_Data provided_
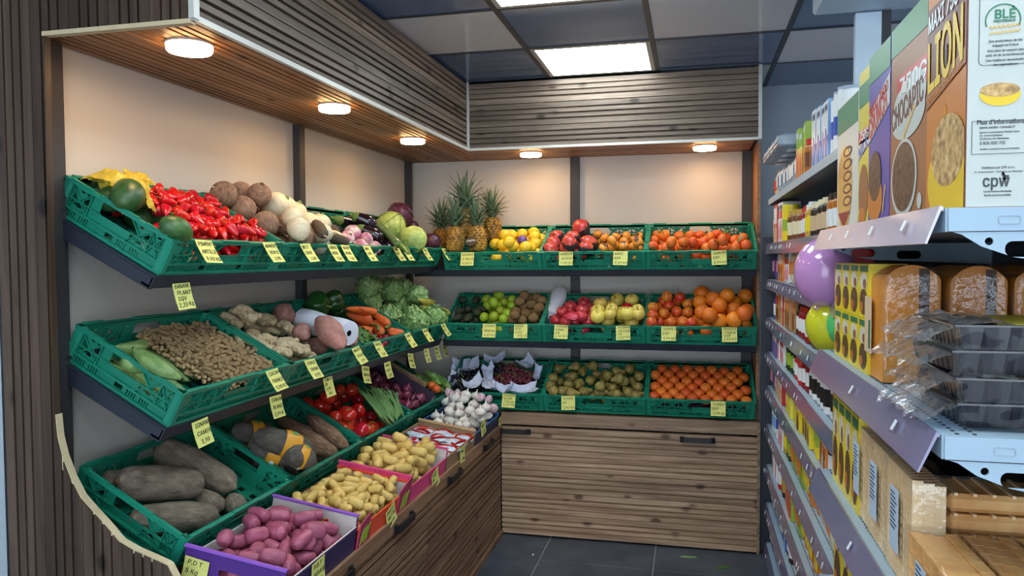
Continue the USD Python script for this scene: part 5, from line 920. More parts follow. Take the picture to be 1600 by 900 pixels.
def note_crate(key, px, py, lines, label, th=0.):
    R, o, s = CR[key]; rim = o + R @ np.array([.3, -.007, CH * s + .004]); d = ray(px, py)          # folded over the rim, its lower edge standing off
    Y = np.array([-math.sin(.42), 0, math.cos(.42)]) if key[0] == 'L' else np.array([0, math.sin(.12), math.cos(.12)]); X = np.array([0, 1., 0]) if key[0] == 'L' else np.array([1., 0, 0]); Z = np.cross(X, Y); e = np.array([0, 0, EYE])
    p = e + d * ((rim - e) @ Z) / (d @ Z); k = (p - rim) @ Y; note(axes(X, Y, Z), p + Y * (-.036 - k), lines, label, th=th)
def note_lip(row, px, py, lines, label, th=0.):
    p = at(px, py, 0, LROW[row][0] + .010); note(axes((0, 1, 0), (0, 0, 1), (1, 0, 0)) @ rot([1, 0, 0], -.12), p, lines, label, th=th)
for k, (px, py, key, tx, lb) in enumerate(((327, 392, 'Ltop0', ['PIMENT', 'ANTILLE', '9,90 KG'], 'chilli crate'), (430, 397, 'Ltop0', ['MANGUE', 'VERTE', '3,90'], 'joint between the chilli and beetroot crates'), (486, 398, 'Ltop1', ['BETT', 'CRUE', '2,50'], 'beetroot crate below the brown roots'), (526, 396, 'Ltop1', ['RADIS', 'NOIR', '2,50'], 'beetroot crate below the black radish'), (548, 401, 'Ltop1', ['NAVET', 'ROND', '2,50'], 'right end of the beetroot crate'), (583, 405, 'Ltop2', ['NAV', '2,50', 'KG'], 'turnip crate below the turnips'), (628, 405, 'Ltop2', ['AUB', 'ESP', '2,99'], 'right half of the turnip crate'), (642, 405, 'Ltop2', ['POIR', 'FR', '1,99'], 'right end of the turnip crate'), (671, 404, 'Ltop3', ['CHOU', 'FR', '1,99'], 'cabbage crate'), (700, 401, 'Ltop3', ['CHOU', 'ROUG', '1,99'], 'far corner of the cabbage crate'))):
    note_crate(key, px, py, tx, f'yellow price note on the {lb}', (-.03, .02, .05, -.02)[k % 4])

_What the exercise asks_
Do not copy the pictures, but repeat every line exactly.

_Response to the exercise_
Continue the USD Python script for this scene: part 5, from line 920. More parts follow. Take the picture to be 1600 by 900 pixels.
def note_crate(key, px, py, lines, label, th=0.):
    R, o, s = CR[key]; rim = o + R @ np.array([.3, -.007, CH * s + .004]); d = ray(px, py)          # folded over the rim, its lower edge standing off
    Y = np.array([-math.sin(.42), 0, math.cos(.42)]) if key[0] == 'L' else np.array([0, math.sin(.12), math.cos(.12)]); X = np.array([0, 1., 0]) if key[0] == 'L' else np.array([1., 0, 0]); Z = np.cross(X, Y); e = np.array([0, 0, EYE])
    p = e + d * ((rim - e) @ Z) / (d @ Z); k = (p - rim) @ Y; note(axes(X, Y, Z), p + Y * (-.036 - k), lines, label, th=th)
def note_lip(row, px, py, lines, label, th=0.):
    p = at(px, py, 0, LROW[row][0] + .010); note(axes((0, 1, 0), (0, 0, 1), (1, 0, 0)) @ rot([1, 0, 0], -.12), p, lines, label, th=th)
for k, (px, py, key, tx, lb) in enumerate(((327, 392, 'Ltop0', ['PIMENT', 'ANTILLE', '9,90 KG'], 'chilli crate'), (430, 397, 'Ltop0', ['MANGUE', 'VERTE', '3,90'], 'joint between the chilli and beetroot crates'), (486, 398, 'Ltop1', ['BETT', 'CRUE', '2,50'], 'beetroot crate below the brown roots'), (526, 396, 'Ltop1', ['RADIS', 'NOIR', '2,50'], 'beetroot crate below the black radish'), (548, 401, 'Ltop1', ['NAVET', 'ROND', '2,50'], 'right end of the beetroot crate'), (583, 405, 'Ltop2', ['NAV', '2,50', 'KG'], 'turnip crate below the turnips'), (628, 405, 'Ltop2', ['AUB', 'ESP', '2,99'], 'right half of the turnip crate'), (642, 405, 'Ltop2', ['POIR', 'FR', '1,99'], 'right end of the turnip crate'), (671, 404, 'Ltop3', ['CHOU', 'FR', '1,99'], 'cabbage crate'), (700, 401, 'Ltop3', ['CHOU', 'ROUG', '1,99'], 'far corner of the cabbage crate'))):
    note_crate(key, px, py, tx, f'yellow price note on the {lb}', (-.03, .02, .05, -.02)[k % 4])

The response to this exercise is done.